MARIA LAI | Holding the Shadow by the Hand
La sagesse de la fable
Maria Lai a toujours eu un rapport particulier avec les fables. Elle les considérait comme une métaphore de l’art et comme un moyen de communiquer avec le public de façon simple et immédiate. À partir des années 1980, elles sont devenues un élément central de sa recherche artistique. Livres créés par l’artiste avec des tissus réutilisés, les fables de Maria Lai ne sont pas seulement des histoires pour les enfants, mais des réflexions profondes sur la vie et sur la condition humaine. Elles s’inspirent souvent de mythes et de légendes sardes, que l’artiste réinterprète sur un mode personnel, en y ajoutant des éléments autobiographiques et des réflexions philosophiques.
La présente édition de Tenendo per mano l’ombra est une réimpression sur papier de la fable éponyme de 1987. L’original est composé d’étoffes cousues ensemble et de collages de tissus teints, sur lesquels l’artiste a brodé des figures géométriques, des fils et d’autres matériaux. La fable raconte l’histoire d’un être humain (et de son double) qui doit apprendre à accepter l’ombre, c’est-à-dire la part obscure du monde comme de lui-même. L’ombre, dans la fable de Maria Lai, n’est pas quelque chose de négatif qu’il faille rejeter, mais bien une partie intégrante de la personnalité. La postface d’Elena Pontiggia guide le lecteur le long d’une passionnante interprétation, page par page, de la fable, mettant en perspective les choix esthétiques et stylistiques de l’artiste avec un maillage serré de références philosophiques, littéraires et artistiques, de Kant à Manzoni et de Klee à Malevič.
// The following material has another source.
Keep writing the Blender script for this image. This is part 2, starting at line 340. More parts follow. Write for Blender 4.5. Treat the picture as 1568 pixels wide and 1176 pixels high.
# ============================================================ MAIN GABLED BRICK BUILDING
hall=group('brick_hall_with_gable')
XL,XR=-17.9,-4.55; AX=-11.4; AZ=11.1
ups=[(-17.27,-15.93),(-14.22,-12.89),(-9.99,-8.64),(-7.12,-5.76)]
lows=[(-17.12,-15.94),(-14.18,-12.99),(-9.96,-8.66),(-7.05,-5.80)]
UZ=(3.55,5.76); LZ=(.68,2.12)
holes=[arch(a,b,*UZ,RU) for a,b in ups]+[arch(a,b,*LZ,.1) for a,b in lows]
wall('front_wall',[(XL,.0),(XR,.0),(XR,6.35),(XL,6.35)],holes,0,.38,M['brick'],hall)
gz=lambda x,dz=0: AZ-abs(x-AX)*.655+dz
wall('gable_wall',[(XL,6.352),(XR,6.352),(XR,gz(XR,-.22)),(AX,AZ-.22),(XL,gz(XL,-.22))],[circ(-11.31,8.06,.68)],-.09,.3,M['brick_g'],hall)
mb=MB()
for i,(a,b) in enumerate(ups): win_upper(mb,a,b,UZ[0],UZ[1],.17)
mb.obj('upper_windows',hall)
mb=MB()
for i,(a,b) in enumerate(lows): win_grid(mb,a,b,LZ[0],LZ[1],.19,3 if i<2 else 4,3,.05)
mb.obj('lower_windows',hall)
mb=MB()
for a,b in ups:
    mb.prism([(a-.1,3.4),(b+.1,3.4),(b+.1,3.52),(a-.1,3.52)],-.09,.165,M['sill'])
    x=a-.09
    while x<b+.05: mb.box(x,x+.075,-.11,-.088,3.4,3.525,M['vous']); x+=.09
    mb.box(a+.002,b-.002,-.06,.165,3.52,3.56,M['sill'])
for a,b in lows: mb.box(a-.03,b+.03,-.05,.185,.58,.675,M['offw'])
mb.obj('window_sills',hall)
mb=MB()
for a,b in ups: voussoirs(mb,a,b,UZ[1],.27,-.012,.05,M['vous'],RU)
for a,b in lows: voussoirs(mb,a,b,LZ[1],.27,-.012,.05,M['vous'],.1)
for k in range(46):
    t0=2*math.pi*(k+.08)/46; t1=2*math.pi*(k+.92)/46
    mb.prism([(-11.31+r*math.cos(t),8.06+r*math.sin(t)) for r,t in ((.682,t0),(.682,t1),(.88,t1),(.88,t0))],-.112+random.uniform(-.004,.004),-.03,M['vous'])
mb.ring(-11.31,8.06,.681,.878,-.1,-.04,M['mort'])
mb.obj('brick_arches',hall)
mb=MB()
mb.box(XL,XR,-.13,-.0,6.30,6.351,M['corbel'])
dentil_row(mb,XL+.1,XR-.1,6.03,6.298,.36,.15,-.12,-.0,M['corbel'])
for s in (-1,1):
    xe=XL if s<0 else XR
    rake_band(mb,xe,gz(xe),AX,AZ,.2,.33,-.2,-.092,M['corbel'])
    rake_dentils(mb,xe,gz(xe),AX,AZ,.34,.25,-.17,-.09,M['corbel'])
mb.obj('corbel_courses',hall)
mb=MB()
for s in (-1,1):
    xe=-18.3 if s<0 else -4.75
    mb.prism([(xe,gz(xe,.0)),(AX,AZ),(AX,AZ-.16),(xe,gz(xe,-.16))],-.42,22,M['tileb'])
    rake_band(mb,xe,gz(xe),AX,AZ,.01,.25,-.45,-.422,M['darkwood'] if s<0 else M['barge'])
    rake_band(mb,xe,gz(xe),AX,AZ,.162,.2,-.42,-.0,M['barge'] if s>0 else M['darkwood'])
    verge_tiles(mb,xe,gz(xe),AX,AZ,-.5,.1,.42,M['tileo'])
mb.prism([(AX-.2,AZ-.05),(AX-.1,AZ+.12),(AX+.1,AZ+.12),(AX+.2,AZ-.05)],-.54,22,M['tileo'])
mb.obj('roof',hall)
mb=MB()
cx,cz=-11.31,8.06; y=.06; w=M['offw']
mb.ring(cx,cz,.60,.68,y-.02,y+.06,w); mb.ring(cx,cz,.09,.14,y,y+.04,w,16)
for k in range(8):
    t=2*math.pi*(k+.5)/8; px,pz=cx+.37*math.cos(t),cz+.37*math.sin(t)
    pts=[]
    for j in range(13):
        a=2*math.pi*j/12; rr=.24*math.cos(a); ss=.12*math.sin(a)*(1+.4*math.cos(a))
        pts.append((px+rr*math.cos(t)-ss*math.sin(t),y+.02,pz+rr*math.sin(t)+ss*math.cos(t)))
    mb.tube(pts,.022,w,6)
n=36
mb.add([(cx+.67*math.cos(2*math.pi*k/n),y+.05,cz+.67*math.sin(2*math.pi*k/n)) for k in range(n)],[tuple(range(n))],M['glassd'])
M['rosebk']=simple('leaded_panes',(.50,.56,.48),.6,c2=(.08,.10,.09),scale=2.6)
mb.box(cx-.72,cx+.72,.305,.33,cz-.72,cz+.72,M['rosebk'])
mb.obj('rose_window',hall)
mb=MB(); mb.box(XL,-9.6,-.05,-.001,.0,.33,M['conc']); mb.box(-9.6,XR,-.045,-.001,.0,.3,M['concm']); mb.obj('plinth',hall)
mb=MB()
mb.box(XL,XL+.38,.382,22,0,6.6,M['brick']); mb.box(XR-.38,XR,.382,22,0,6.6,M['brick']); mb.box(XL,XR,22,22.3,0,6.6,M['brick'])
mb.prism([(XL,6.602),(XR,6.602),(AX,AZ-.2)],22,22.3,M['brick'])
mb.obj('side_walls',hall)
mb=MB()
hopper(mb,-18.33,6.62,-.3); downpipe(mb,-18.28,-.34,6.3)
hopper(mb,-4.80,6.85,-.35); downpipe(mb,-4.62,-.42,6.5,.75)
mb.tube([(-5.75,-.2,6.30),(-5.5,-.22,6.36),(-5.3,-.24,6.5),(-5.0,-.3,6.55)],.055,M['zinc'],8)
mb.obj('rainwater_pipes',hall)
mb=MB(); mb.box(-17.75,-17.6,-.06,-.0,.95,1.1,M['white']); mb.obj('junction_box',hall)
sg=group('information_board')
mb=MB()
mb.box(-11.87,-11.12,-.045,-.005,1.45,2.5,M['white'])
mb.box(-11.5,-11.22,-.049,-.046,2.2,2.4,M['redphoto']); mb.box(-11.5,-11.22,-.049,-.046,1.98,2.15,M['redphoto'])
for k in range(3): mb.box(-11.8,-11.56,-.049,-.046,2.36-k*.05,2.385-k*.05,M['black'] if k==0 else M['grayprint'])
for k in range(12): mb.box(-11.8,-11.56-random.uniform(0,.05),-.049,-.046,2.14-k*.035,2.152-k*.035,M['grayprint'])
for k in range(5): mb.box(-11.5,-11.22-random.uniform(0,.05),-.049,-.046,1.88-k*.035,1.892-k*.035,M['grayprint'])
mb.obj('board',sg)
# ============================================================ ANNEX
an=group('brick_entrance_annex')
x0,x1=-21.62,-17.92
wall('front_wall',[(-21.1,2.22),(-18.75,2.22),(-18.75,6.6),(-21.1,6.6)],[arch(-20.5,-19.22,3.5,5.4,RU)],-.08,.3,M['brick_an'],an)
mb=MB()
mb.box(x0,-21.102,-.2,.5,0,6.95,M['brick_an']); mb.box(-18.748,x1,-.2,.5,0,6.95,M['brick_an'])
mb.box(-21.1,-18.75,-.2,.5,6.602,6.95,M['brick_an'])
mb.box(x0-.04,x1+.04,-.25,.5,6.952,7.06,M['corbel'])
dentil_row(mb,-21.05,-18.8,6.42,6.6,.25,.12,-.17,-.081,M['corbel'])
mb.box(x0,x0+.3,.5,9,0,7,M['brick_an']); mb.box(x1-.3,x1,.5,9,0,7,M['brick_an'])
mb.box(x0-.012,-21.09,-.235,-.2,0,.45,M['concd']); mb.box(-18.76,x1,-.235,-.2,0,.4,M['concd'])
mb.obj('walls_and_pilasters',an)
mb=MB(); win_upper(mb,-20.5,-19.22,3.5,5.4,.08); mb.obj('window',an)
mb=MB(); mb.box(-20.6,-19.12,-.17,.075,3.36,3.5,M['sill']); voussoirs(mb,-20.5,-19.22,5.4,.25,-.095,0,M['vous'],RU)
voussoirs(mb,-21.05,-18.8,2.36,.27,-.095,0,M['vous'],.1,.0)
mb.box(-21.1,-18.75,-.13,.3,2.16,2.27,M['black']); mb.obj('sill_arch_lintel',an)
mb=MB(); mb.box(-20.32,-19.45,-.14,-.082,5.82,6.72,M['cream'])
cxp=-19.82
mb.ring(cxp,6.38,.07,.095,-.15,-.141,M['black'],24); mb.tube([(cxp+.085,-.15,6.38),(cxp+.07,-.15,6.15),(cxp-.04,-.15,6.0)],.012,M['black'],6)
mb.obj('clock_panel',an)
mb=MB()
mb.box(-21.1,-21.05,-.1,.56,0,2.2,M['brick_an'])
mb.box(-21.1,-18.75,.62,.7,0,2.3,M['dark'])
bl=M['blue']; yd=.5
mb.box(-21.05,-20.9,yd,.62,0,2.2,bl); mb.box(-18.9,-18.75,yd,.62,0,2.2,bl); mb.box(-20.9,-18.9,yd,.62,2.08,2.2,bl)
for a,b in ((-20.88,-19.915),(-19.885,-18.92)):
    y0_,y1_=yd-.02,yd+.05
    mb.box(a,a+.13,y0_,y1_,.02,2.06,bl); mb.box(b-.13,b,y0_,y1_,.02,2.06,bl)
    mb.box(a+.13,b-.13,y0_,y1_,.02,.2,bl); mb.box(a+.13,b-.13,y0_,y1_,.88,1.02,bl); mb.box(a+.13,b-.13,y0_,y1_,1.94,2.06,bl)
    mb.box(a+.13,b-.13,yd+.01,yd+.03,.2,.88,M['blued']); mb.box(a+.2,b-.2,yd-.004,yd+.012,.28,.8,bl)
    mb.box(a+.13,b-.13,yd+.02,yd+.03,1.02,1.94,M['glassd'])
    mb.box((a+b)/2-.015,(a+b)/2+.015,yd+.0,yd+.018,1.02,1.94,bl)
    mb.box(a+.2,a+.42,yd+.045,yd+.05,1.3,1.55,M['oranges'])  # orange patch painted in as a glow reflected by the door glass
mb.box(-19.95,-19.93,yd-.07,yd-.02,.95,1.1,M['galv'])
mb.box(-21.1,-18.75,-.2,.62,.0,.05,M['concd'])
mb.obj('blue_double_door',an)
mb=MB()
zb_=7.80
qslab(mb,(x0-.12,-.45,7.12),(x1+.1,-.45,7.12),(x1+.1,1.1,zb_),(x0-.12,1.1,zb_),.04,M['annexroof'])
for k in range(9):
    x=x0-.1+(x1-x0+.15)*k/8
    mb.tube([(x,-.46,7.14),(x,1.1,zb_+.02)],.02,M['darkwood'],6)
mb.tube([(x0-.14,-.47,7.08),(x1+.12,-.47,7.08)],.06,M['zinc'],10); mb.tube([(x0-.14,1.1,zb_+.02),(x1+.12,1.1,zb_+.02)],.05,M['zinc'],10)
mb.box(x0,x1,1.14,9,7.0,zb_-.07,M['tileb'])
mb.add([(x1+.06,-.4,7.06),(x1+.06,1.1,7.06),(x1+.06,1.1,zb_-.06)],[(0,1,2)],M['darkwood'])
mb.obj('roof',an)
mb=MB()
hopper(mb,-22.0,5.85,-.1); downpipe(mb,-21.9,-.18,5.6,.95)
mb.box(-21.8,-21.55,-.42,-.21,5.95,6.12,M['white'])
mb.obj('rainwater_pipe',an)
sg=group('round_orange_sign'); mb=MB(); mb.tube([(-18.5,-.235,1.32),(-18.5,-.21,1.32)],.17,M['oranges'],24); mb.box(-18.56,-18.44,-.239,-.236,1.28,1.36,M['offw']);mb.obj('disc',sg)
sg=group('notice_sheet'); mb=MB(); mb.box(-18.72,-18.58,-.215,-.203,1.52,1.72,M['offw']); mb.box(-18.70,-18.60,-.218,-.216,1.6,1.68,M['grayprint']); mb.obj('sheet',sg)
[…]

Maria Lai (1919-2013) a délaissé progressivement la peinture pour l’utilisation de matériaux pauvres, de tissus en particulier. Elle en est ainsi venue à créer des toiles cousues et des livres, des pains et des céramiques, en même temps que ses premiers métiers à tisser, qui ont fini par devenir le fil conducteur de sa recherche. En 1967, elle a réalisé Oggetto-paesaggio [Objet-paysage], un métier à tisser disloqué qui est à la fois objet ancien et installation contemporaine. En 1981, elle a donné naissance à Legarsi alla montagna [Se relier à la montagne], la toute première action relationnelle sur le sol italien : les habitants du village y reliaient avec un ruban bleu les maisons, d’abord entre elles puis à la montagne qui les surplombe, symbolisant ainsi l’harmonie entre l’homme, la nature et l’art. Dans les années 1990, elle est retournée vivre en Sardaigne, où se multipliaient actions théatrales et initiatives locales, et où elle-même a continué à expérimenter et à créer : des métiers à tisser, des draps, des livres, des géographies, des fables cousues…
Elena Pontiggia, historienne d’art, a pour champ d’études principal l’art italien et international dans l’entre-deux-guerres. Elle enseigne à l’Académie des beaux-arts de Brera ainsi qu’à l’Ecole polytechnique de Milan.